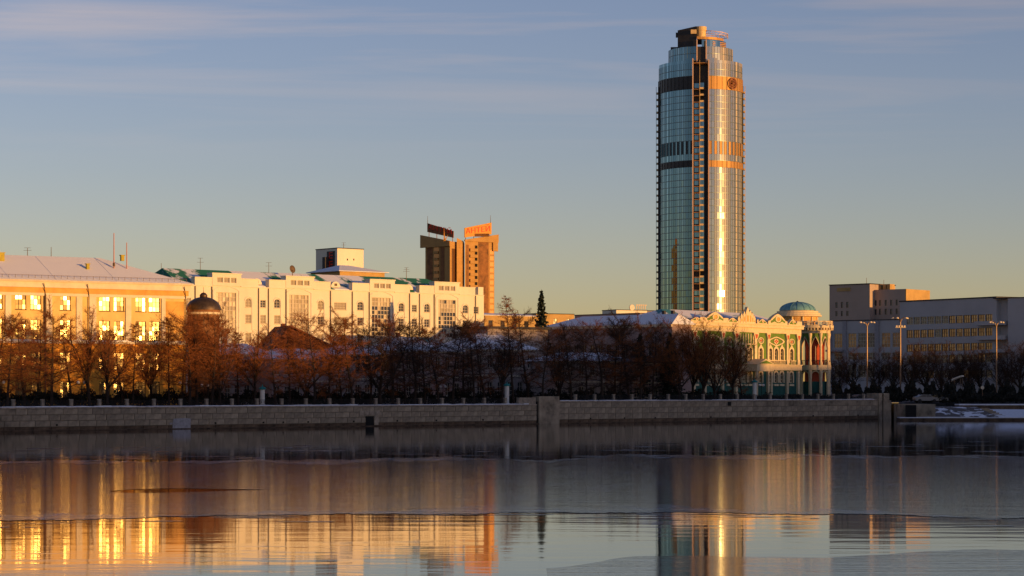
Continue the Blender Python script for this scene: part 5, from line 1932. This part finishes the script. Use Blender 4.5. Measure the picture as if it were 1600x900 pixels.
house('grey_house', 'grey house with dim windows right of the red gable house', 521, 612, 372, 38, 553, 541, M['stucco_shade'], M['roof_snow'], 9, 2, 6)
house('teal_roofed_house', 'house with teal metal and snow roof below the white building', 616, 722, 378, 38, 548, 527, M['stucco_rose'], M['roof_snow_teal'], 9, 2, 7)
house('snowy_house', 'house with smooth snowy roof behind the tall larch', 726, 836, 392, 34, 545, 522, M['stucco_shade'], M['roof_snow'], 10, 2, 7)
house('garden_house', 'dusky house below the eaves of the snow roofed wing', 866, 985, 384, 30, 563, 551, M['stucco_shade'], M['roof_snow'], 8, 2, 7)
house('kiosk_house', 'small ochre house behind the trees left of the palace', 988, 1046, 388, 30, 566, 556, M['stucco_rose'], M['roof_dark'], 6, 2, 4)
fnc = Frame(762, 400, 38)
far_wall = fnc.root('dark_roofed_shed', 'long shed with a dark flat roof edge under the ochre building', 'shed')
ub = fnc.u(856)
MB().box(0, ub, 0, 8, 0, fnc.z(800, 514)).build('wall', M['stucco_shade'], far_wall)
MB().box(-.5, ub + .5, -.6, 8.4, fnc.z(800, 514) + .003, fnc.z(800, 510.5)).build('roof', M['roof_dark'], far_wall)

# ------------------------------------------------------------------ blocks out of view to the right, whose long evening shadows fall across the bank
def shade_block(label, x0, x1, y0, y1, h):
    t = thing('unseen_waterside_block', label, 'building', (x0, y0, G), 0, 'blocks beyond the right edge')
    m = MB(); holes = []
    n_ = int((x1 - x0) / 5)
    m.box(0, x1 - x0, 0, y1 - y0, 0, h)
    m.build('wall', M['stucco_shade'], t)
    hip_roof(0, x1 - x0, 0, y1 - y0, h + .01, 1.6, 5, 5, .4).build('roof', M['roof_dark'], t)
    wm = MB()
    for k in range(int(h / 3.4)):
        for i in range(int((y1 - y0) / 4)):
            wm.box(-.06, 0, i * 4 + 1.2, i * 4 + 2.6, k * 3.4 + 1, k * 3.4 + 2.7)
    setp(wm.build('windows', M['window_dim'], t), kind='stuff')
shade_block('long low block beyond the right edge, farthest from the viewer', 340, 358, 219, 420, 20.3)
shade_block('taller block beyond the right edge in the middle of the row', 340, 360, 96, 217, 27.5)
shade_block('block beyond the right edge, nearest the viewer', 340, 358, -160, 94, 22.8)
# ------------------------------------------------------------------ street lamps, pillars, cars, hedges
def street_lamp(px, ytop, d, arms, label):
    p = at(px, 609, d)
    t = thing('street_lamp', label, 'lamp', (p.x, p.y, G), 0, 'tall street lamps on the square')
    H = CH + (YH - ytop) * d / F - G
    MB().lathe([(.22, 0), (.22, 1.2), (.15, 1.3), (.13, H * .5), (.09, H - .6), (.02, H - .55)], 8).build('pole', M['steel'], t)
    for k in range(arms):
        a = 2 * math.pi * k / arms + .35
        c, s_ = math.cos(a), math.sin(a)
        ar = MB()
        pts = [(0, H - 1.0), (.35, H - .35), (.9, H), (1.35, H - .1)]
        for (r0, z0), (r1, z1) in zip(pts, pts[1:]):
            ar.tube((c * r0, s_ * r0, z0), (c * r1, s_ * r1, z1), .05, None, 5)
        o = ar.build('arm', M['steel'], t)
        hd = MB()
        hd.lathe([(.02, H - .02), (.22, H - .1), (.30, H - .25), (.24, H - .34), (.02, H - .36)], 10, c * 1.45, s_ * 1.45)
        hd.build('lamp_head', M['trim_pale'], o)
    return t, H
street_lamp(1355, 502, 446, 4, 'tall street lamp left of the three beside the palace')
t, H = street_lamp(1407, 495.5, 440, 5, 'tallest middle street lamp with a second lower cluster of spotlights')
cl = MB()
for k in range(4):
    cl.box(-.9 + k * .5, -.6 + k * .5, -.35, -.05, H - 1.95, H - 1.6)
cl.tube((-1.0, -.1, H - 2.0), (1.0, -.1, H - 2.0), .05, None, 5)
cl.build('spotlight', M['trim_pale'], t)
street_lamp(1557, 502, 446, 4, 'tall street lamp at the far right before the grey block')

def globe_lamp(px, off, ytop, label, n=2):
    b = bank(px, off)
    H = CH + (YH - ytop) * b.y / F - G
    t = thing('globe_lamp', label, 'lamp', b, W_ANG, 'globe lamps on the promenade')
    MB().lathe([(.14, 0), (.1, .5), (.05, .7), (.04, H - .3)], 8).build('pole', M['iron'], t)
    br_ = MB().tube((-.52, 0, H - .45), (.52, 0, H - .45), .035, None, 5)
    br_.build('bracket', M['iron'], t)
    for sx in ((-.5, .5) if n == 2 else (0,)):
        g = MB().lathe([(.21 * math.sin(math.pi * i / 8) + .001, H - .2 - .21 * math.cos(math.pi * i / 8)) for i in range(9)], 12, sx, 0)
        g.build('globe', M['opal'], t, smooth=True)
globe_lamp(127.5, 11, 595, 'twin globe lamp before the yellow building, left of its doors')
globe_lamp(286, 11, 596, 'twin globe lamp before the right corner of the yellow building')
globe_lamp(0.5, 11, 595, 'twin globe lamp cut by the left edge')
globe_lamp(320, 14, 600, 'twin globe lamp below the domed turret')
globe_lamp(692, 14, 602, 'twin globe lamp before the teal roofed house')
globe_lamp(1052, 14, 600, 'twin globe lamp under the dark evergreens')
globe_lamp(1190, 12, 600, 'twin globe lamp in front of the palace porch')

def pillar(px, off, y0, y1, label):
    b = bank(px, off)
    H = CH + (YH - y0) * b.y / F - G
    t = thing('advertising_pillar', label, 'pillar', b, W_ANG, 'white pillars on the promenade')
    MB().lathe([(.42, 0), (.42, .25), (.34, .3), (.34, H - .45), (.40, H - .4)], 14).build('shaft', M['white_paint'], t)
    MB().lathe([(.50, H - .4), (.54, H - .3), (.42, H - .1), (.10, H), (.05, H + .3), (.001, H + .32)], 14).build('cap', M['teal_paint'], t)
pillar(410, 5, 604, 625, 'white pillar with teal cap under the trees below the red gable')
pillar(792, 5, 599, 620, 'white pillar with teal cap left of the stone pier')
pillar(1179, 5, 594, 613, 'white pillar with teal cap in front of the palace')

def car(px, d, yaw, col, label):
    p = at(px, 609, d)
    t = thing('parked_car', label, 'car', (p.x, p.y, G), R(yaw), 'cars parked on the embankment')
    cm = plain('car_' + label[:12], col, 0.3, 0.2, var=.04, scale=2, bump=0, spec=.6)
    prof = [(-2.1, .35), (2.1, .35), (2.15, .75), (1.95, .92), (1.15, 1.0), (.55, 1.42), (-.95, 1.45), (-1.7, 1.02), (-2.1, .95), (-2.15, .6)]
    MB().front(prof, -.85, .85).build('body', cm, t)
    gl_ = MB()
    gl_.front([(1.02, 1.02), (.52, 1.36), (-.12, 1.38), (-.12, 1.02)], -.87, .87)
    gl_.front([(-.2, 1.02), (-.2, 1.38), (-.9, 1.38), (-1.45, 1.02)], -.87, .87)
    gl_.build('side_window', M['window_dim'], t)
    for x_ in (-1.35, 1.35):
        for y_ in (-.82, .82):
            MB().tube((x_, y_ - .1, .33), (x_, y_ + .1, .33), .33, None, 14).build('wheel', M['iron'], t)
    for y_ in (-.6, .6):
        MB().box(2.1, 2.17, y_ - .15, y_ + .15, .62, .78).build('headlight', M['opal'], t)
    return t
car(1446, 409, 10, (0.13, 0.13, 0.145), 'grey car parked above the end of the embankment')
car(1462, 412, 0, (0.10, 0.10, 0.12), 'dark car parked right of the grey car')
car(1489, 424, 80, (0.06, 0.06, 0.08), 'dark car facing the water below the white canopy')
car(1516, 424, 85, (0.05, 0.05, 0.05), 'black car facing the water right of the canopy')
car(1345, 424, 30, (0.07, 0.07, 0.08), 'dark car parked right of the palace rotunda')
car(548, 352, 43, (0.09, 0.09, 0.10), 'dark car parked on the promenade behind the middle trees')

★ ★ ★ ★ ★

■ **What this task involves**
Reproduce exactly the run of lines that opens the listing and closes with the line holding "MB().box(-.5, ub +". Pictures are excluded.

■ **Output of the task**
Continue the Blender Python script for this scene: part 5, from line 1932. This part finishes the script. Use Blender 4.5. Measure the picture as if it were 1600x900 pixels.
house('grey_house', 'grey house with dim windows right of the red gable house', 521, 612, 372, 38, 553, 541, M['stucco_shade'], M['roof_snow'], 9, 2, 6)
house('teal_roofed_house', 'house with teal metal and snow roof below the white building', 616, 722, 378, 38, 548, 527, M['stucco_rose'], M['roof_snow_teal'], 9, 2, 7)
house('snowy_house', 'house with smooth snowy roof behind the tall larch', 726, 836, 392, 34, 545, 522, M['stucco_shade'], M['roof_snow'], 10, 2, 7)
house('garden_house', 'dusky house below the eaves of the snow roofed wing', 866, 985, 384, 30, 563, 551, M['stucco_shade'], M['roof_snow'], 8, 2, 7)
house('kiosk_house', 'small ochre house behind the trees left of the palace', 988, 1046, 388, 30, 566, 556, M['stucco_rose'], M['roof_dark'], 6, 2, 4)
fnc = Frame(762, 400, 38)
far_wall = fnc.root('dark_roofed_shed', 'long shed with a dark flat roof edge under the ochre building', 'shed')
ub = fnc.u(856)
MB().box(0, ub, 0, 8, 0, fnc.z(800, 514)).build('wall', M['stucco_shade'], far_wall)
MB().box(-.5, ub + .5, -.6, 8.4, fnc.z(800, 514) + .003, fnc.z(800, 510.5)).build('roof', M['roof_dark'], far_wall)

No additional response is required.